September 16, 2009

Land Rover Defender SVX

What better way to celebrate your 60th birthday... than by refusing to grow old gracefully? That’s exactly what the Land Rover Defender is aiming to do. In fact, the firm is hitting back at suggestions that it should pension off its mud-plugging legend by revealing the most thrilling version yet!
The SVX is essentially a standard Defender 90 with some cosmetic up-dates. It will be offered as both a station wagon and the soft-top version seen here in prototype guise.
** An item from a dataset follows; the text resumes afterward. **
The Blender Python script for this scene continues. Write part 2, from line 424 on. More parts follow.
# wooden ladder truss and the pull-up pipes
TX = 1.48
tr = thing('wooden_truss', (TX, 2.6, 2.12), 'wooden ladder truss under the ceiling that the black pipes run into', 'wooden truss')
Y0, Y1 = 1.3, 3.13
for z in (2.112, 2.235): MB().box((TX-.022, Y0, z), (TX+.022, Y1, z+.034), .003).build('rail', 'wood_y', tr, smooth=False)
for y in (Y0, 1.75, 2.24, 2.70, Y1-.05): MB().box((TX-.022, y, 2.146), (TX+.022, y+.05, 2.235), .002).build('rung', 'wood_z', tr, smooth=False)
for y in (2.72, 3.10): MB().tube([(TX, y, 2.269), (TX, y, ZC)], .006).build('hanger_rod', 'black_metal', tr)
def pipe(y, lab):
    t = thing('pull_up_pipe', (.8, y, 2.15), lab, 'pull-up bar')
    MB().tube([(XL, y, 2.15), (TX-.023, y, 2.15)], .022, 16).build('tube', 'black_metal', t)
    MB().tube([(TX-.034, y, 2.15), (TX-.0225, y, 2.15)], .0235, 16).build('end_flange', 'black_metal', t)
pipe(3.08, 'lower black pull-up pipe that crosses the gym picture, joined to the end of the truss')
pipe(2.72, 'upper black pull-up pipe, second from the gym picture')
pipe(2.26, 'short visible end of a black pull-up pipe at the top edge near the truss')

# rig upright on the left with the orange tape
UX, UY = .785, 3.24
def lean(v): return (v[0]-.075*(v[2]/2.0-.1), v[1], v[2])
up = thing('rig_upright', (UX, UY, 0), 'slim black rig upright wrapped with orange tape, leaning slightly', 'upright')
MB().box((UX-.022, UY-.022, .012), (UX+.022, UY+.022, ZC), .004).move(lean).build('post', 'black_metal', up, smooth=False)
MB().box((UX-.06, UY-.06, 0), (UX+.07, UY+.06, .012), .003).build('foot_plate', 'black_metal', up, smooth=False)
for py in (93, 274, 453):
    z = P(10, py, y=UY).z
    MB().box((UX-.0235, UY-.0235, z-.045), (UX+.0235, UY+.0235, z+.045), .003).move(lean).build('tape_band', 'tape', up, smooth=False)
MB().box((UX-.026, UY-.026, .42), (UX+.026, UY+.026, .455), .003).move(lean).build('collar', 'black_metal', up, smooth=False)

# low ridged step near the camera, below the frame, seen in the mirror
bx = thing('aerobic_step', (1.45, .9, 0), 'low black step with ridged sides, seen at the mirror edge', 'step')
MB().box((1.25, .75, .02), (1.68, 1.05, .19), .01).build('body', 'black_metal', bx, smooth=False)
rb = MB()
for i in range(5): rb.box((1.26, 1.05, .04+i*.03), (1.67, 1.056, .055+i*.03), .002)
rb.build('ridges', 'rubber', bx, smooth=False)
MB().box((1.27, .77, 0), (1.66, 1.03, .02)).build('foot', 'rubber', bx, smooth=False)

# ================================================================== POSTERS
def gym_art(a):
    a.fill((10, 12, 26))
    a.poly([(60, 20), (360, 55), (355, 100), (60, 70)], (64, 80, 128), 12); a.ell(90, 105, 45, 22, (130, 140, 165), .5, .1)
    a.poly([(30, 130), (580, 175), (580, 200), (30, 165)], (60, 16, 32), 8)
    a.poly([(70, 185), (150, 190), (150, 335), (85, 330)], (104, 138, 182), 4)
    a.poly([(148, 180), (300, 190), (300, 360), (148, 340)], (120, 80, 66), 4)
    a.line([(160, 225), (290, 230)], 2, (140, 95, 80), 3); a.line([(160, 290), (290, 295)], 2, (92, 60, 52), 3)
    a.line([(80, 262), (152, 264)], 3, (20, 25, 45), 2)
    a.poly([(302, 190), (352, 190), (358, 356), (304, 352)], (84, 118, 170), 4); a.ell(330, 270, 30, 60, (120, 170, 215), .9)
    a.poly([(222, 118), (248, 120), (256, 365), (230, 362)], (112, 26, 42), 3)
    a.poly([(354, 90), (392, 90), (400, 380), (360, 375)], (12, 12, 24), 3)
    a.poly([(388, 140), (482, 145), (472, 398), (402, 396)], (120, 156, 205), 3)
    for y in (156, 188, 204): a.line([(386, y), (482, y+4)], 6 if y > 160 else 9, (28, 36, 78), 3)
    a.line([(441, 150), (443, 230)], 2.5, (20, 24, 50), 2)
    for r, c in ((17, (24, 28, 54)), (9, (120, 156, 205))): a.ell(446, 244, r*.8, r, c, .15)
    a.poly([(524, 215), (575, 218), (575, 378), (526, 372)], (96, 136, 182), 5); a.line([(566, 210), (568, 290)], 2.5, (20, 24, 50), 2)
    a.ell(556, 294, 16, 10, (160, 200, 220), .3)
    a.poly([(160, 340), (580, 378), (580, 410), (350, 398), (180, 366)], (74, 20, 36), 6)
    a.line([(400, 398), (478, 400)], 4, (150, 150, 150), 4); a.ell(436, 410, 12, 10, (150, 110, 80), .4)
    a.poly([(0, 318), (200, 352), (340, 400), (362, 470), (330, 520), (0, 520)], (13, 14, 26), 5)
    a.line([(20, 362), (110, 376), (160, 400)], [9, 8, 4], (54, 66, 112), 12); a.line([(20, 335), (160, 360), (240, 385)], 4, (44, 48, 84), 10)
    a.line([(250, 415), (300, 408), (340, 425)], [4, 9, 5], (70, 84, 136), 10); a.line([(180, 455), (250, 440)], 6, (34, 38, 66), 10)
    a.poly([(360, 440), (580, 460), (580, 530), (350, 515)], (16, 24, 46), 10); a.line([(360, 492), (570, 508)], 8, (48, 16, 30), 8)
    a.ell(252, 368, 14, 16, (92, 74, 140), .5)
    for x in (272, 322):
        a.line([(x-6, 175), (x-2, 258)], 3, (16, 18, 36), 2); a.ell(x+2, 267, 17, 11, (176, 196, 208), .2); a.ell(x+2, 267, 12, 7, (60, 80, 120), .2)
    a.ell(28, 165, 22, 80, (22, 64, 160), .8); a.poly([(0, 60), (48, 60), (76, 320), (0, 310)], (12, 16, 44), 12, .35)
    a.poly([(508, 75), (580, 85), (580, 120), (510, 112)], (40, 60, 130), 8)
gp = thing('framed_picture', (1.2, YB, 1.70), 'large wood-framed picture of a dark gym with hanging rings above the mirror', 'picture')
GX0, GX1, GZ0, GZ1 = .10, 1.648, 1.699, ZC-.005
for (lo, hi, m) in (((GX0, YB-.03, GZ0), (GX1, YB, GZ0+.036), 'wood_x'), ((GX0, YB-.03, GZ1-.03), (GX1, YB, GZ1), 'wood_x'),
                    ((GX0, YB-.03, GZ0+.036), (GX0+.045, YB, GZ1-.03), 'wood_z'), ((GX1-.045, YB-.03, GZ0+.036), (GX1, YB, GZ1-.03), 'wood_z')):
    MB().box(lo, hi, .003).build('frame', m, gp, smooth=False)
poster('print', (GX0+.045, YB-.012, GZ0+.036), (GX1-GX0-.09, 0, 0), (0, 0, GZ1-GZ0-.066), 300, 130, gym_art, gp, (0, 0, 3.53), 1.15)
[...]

This is the first time the roofless model has been sold in the UK for 20 years, and Land Rover has come up with an all-new hood which is made from the sort of high-quality cloth you would expect to see on a drop-top Jaguar. It stows in a solid box beneath the boot floor.
But the most obvious difference between the SVX and a regular Defender is the metallic black paint. Combined with a silver rollcage, tubular side steps and unique five-spoke alloy wheels, it gives the 4x4 a tougher look. Arguably the best bit of the makeover is saved for the front, where there’s a restyled grille with clear light lenses.
Inside, Land Rover’s given the SVX new seats in an effort to address the Defender’s perennial problem of limited elbow room. It’s a minor improvement and the one-piece Recaro chairs are certainly supportive, although taller drivers will still feel too squeezed for comfort in the utilitarian cabin.
This anniversary model also comes with a Garmin sat-nav unit and an iPod connection, while there’s a new audio system complete with a subwoofer in the centre console. It’s a nice touch, but a little redundant once you’re underway, because road, wind and engine noise will drown out whatever you’re listening to.
On-road, the SVX is like other new Defenders as it’s noisy compared to modern SUVs and vibrates like a car from another era. The new six-speed manual is easy to use, and other controls, particularly the clutch, require less effort than previous models – only the high/low ratio transfer box is awkward to use. And let’s face it, if you’ve bought a Defender you’ll be using it, as this car is at its best off-road, and covers terrain that would defeat most modern vehicles.
A £30,495 price tag ensures the SVX will appeal to a rarefied group of customers, but Land Rover shouldn’t find it difficult to sell the 300 cars it’s planning to build.